The opportunity of reading this book, “Unity of Good,”
together, as a book club, has been extraordinary. Just as a class will be enriched by having
students at different levels of understanding, and a team is made more robust
by having members from different backgrounds, it sharpens our reading to have
input from others; and it keeps us on our toes to have a set time in which to
complete a task.
From the first page, we are launched into the main topic:
Does God know such a thing as sin? And
yet we are told to be careful not to discuss the subject until “practically
able to testify, by [our] lives, that as [we] come closer to the true
understanding of God [we] lose all sense of error” p. 1.

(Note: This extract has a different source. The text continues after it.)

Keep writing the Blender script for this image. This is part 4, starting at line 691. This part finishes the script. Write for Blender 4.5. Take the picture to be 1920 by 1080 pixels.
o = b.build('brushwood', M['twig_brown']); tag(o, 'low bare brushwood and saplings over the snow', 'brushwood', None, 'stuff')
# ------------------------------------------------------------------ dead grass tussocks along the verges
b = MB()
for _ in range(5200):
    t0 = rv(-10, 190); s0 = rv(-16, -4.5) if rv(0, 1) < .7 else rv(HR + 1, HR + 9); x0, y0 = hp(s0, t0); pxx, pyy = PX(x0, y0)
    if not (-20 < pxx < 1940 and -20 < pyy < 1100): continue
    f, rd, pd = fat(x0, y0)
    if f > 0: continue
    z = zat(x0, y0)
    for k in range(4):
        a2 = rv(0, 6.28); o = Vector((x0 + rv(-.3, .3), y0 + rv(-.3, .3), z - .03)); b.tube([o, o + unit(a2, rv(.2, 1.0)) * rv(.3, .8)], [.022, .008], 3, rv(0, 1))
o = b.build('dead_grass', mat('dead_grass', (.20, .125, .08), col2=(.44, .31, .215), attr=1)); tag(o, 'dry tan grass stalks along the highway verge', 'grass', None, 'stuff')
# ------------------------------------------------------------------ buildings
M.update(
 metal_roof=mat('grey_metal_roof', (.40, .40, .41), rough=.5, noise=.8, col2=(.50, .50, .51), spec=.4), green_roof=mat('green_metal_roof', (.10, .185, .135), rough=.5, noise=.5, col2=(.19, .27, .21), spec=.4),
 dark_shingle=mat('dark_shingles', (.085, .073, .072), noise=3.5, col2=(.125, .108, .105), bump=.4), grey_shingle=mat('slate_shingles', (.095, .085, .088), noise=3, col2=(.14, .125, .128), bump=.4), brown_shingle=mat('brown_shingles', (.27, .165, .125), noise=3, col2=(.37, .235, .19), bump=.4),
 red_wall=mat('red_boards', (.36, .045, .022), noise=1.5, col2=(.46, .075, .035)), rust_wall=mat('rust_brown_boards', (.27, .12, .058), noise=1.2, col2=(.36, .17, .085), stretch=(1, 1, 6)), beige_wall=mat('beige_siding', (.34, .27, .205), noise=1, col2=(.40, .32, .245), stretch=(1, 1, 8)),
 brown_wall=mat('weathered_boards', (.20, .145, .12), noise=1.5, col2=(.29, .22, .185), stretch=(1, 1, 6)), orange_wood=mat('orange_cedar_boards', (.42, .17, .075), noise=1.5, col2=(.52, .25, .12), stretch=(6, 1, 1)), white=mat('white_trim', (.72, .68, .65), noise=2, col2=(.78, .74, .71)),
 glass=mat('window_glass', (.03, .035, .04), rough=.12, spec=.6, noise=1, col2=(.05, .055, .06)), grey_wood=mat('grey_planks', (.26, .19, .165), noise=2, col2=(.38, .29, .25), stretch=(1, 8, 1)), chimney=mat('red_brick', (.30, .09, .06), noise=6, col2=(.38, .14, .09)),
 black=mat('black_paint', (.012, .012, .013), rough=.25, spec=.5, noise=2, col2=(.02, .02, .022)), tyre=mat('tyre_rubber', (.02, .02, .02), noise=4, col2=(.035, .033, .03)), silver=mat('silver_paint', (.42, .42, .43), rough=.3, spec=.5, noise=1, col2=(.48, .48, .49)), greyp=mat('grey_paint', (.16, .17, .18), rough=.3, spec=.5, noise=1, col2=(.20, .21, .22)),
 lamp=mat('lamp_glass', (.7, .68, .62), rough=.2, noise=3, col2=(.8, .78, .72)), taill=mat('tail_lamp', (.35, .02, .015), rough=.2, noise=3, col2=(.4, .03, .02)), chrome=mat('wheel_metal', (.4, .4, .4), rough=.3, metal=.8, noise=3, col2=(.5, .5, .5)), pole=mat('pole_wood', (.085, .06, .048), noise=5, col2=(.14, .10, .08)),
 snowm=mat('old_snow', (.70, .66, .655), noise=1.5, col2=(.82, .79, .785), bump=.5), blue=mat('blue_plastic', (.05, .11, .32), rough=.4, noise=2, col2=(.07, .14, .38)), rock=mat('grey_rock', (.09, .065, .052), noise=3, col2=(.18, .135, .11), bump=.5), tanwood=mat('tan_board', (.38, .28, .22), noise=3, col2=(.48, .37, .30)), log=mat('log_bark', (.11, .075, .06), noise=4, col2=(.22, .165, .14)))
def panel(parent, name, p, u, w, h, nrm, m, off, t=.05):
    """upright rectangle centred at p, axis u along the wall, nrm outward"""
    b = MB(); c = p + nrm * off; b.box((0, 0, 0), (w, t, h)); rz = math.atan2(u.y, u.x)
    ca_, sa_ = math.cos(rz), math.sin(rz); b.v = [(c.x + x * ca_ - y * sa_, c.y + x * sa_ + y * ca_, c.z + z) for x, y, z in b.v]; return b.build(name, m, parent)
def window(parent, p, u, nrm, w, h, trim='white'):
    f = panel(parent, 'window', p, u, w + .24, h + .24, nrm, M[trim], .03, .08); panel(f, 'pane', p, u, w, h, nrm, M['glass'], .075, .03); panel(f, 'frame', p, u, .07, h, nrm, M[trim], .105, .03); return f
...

In page after page, Eddy startles us, makes us laugh, makes
us think – hard; she turns her subject over and over and looks at it from an
extraordinary number of angles.
Here are some particular passages that I have loved for many
years, or have caught my new attention during November:
Chapter: Caution in
the Truth
“Now this self-same God is our helper. He pities us.
He has mercy upon us, and guides every event of our careers” p. 3.
“Let us respect the rights of conscience and the liberty of
the sons of God, so letting our ‘moderation be known to all men.’ Let no enmity, no untempered controversy,
spring up between Christian Science students and Christians who wholly or
partially differ from them as to the nature of sin and the marvellous unity of
man with God shadowed forth in scientific thought. Rather let the stately goings of this wonderful
part of Truth be left to the supernal guidance” p. 5.
Chapter: Seedtime and
Harvest
“Jesus required neither cycles of time nor thought in order
to mature fitness for perfection and its possibilities” p. 11.
Chapter: The Deep
Things of God
“Science reverses the evidence of the sense in theology, on
the same principle that it does in astronomy” p. 13
Several times (I’ve skipped to and fro all over this book
this past month) I tripped over Eddy’s reference to “Burgess, the boatbuilder”
on p. 14. Wikipedia gives a good run-down
on William Starling Burgess, a boat-builder from Boston (1878 – 1947), (http://en.wikipedia.org/wiki/William_Starling_Burgess),
but I’m unsure what “the Volunteer” is; I imagine it is a boat which was much
better than the boats used by the Puritan’s.
Any clues anyone?
Chapter: Ways Higher
Than Our Ways
“A lie has only one chance of successful deception, - to be
accounted true. Evil seeks to fasten all
error upon God, and so make the lie seem part of eternal Truth” p. 17.
“…evil ties its wagon-load of offal to the divine chariots,
- or seeks so to do…” p. 17.
Chapter: Rectifications
“How is a mistake to be rectified? By reversal or revision, - by seeing it in
its proper light, and then turning it or turning from it” p. 20.
Chapter: A Colloquy
“If we observe our mental processes, we shall find that we
are perpetually arguing with ourselves; yet each mortal is not two personalities,
but one” p. 21.
I would really love to read this chapter with a friend: one
to speak for EVIL, the other for GOOD. Perhaps
someone will come to the Reading Room one Monday and we can read it together!
Chapter: There is no
matter
“Brain … is only matter within the skull, and is believed to
be mind only through error and delusion.
Examine that form of matter called brains, and you find no mind therein”
p. 33.
Chapter: Is there no
death?
“The sweet and scared sense of the permanence of man’s unity
with his Maker can illumine our present being with a continual presence and
power of good opening wide the portal from death into Life…” p. 41.
Chapter: Suffering
from others’ thoughts
“Sorrow is the harbinger of joy” p. 57.